> **What is asked**
Could the lines from the start of the data through the line with "return m, nt, b" be set down exactly, with no pictures among them?

> **Information supplied**
* BEGIN *
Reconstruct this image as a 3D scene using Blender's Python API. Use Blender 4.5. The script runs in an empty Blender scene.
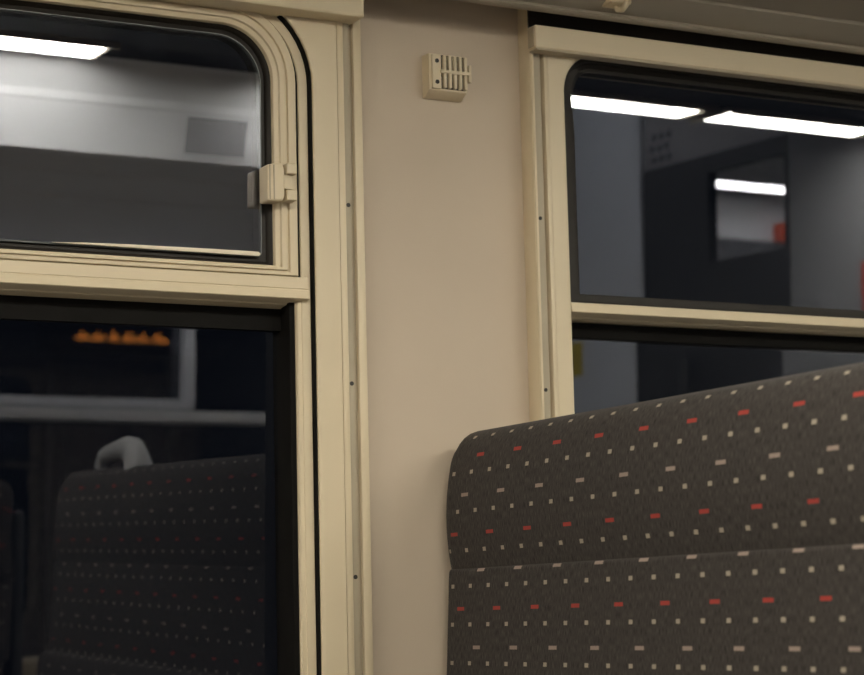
import bpy, bmesh, math, random
from mathutils import Vector, Matrix
random.seed(7)
sc = bpy.context.scene
COL = sc.collection
H = 1.0                                   # camera height above the floor

# ------------------------------------------------------------------ materials
def new_mat(name):
    m = bpy.data.materials.new(name); m.use_nodes = True
    nt = m.node_tree; b = nt.nodes['Principled BSDF']
    return m, nt, b

def paint(name, col, rough=.5, var=.06, scale=9.0, bump=0.0, bscale=400, metallic=0, spec=.5):
    m, nt, b = new_mat(name)
    N, L = nt.nodes, nt.links
    tc = N.new('ShaderNodeTexCoord')
    no = N.new('ShaderNodeTexNoise'); no.inputs['Scale'].default_value = scale; no.inputs['Detail'].default_value = 4
    L.new(tc.outputs['Object'], no.inputs['Vector'])
    rp = N.new('ShaderNodeValToRGB')
    rp.color_ramp.elements[0].position = .3; rp.color_ramp.elements[1].position = .7
    rp.color_ramp.elements[0].color = [c*(1-var) for c in col] + [1]
    rp.color_ramp.elements[1].color = [min(1, c*(1+var)) for c in col] + [1]
    L.new(no.outputs['Fac'], rp.inputs['Fac']); L.new(rp.outputs['Color'], b.inputs['Base Color'])
    b.inputs['Roughness'].default_value = rough; b.inputs['Metallic'].default_value = metallic
    b.inputs['Specular IOR Level'].default_value = spec
    if bump:
        n2 = N.new('ShaderNodeTexNoise'); n2.inputs['Scale'].default_value = bscale
        L.new(tc.outputs['Object'], n2.inputs['Vector'])
        bp = N.new('ShaderNodeBump'); bp.inputs['Strength'].default_value = bump; bp.inputs['Distance'].default_value = .001
        L.new(n2.outputs['Fac'], bp.inputs['Height']); L.new(bp.outputs['Normal'], b.inputs['Normal'])
    return m

def emitter(name, col, strength):
    m = bpy.data.materials.new(name); m.use_nodes = True
    nt = m.node_tree; nt.nodes.clear()
    e = nt.nodes.new('ShaderNodeEmission'); o = nt.nodes.new('ShaderNodeOutputMaterial')
    e.inputs['Color'].default_value = (*col, 1); e.inputs['Strength'].default_value = strength
    nt.links.new(e.outputs[0], o.inputs['Surface'])
    return m

def glass(name, k=3.4, tint=(.93, .96, 1.0), trans=(.80, .84, .88)):
    # coated double glazing: mirror-like share by Fresnel on the room side, the rest passes through
    m = bpy.data.materials.new(name); m.use_nodes = True
    nt = m.node_tree; N, L = nt.nodes, nt.links; N.clear()
    out = N.new('ShaderNodeOutputMaterial')
    tr = N.new('ShaderNodeBsdfTransparent'); tr.inputs['Color'].default_value = (*trans, 1)
    tr2 = N.new('ShaderNodeBsdfTransparent')
    gl = N.new('ShaderNodeBsdfGlossy'); gl.inputs['Roughness'].default_value = 0.0; gl.inputs['Color'].default_value = (*tint, 1)
    fr = N.new('ShaderNodeFresnel'); fr.inputs['IOR'].default_value = 1.5
    mu = N.new('ShaderNodeMath'); mu.operation = 'MULTIPLY'; mu.use_clamp = True; mu.inputs[1].default_value = k
    L.new(fr.outputs[0], mu.inputs[0])
    mx = N.new('ShaderNodeMixShader'); L.new(mu.outputs[0], mx.inputs[0]); L.new(tr.outputs[0], mx.inputs[1]); L.new(gl.outputs[0], mx.inputs[2])
    ge = N.new('ShaderNodeNewGeometry')
    m2 = N.new('ShaderNodeMixShader'); L.new(ge.outputs['Backfacing'], m2.inputs[0]); L.new(mx.outputs[0], m2.inputs[1]); L.new(tr2.outputs[0], m2.inputs[2])
    L.new(m2.outputs[0], out.inputs['Surface'])
    return m

def fabric(name, v0, half, u_dash, s_dash, u_dot, s_dot, dot_off=.0272, stretch=0.0):
    """woven seat cloth: rows of red and pale dashes with rows of small pale squares between (UV in metres)"""
    m, nt, b = new_mat(name); N, L = nt.nodes, nt.links
    def M(op, a, c=None, d=None):
        n = N.new('ShaderNodeMath'); n.operation = op
        for i, x in enumerate((a, c, d)):
            if x is None: continue
            if isinstance(x, (int, float)): n.inputs[i].default_value = x
            else: L.new(x, n.inputs[i])
        return n.outputs[0]
    uv = N.new('ShaderNodeUVMap'); uv.uv_map = 'UVMap'
    sp = N.new('ShaderNodeSeparateXYZ'); L.new(uv.outputs[0], sp.inputs[0])
    u, v = sp.outputs[0], sp.outputs[1]
    P2, P1 = .0870, .0435
    def mark(voff, period, u0, s, wu, wv):
        t = M('DIVIDE', M('SUBTRACT', v, v0 + voff), half)
        n = M('ROUND', t)
        dv = M('MULTIPLY', M('ABSOLUTE', M('SUBTRACT', t, n)), half)
        us = M('MULTIPLY', u, M('SUBTRACT', 1.0 - stretch*voff, M('MULTIPLY', n, stretch*half)))
        uu = M('DIVIDE', M('SUBTRACT', M('SUBTRACT', us, u0), M('MULTIPLY', n, s)), period)
        du = M('MULTIPLY', M('ABSOLUTE', M('SUBTRACT', uu, M('ROUND', uu))), period)
        return M('MULTIPLY', M('LESS_THAN', dv, wv/2), M('LESS_THAN', du, wu/2)), n
    dash, n = mark(0, P2, u_dash, s_dash, .0170, .0043)
    dots, _ = mark(dot_off, P1, u_dot, s_dot, .0073, .0047)
    odd = M('ABSOLUTE', M('MODULO', n, 2.0))
    # cloth ground: fine warp threads
    mp = N.new('ShaderNodeMapping'); mp.inputs['Scale'].default_value = (900, 110, 1); L.new(uv.outputs[0], mp.inputs[0])
    no = N.new('ShaderNodeTexNoise'); no.inputs['Scale'].default_value = 1; no.inputs['Detail'].default_value = 3; L.new(mp.outputs[0], no.inputs['Vector'])
    rp = N.new('ShaderNodeValToRGB'); L.new(no.outputs['Fac'], rp.inputs['Fac'])
    rp.color_ramp.elements[0].position = .33; rp.color_ramp.elements[1].position = .68
    rp.color_ramp.elements[0].color = (.0192, .0163, .0148, 1); rp.color_ramp.elements[1].color = (.0755, .0655, .0600, 1)
    def mix(f, a, c):
        x = N.new('ShaderNodeMix'); x.data_type = 'RGBA'; L.new(f, x.inputs[0])
        for i, q in ((6, a), (7, c)):
            if isinstance(q, tuple): x.inputs[i].default_value = (*q, 1)
            else: L.new(q, x.inputs[i])
        return x.outputs[2]
    dc = mix(odd, (.36, .048, .036), (.33, .255, .215))
    c1 = mix(M('MULTIPLY', dash, .92), rp.outputs[0], dc)
    c2 = mix(M('MULTIPLY', dots, .92), c1, (.37, .32, .25))
    L.new(c2, b.inputs['Base Color'])
    b.inputs['Roughness'].default_value = .9; b.inputs['Specular IOR Level'].default_value = .15
    b.inputs['Sheen Weight'].default_value = .05; b.inputs['Sheen Roughness'].default_value = .5
    bp = N.new('ShaderNodeBump'); bp.inputs['Strength'].default_value = .35; bp.inputs['Distance'].default_value = .001
    L.new(no.outputs['Fac'], bp.inputs['Height']); L.new(bp.outputs['Normal'], b.inputs['Normal'])
    return m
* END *
> **Finished answer**
Reconstruct this image as a 3D scene using Blender's Python API. Use Blender 4.5. The script runs in an empty Blender scene.
import bpy, bmesh, math, random
from mathutils import Vector, Matrix
random.seed(7)
sc = bpy.context.scene
COL = sc.collection
H = 1.0                                   # camera height above the floor

# ------------------------------------------------------------------ materials
def new_mat(name):
    m = bpy.data.materials.new(name); m.use_nodes = True
    nt = m.node_tree; b = nt.nodes['Principled BSDF']
    return m, nt, b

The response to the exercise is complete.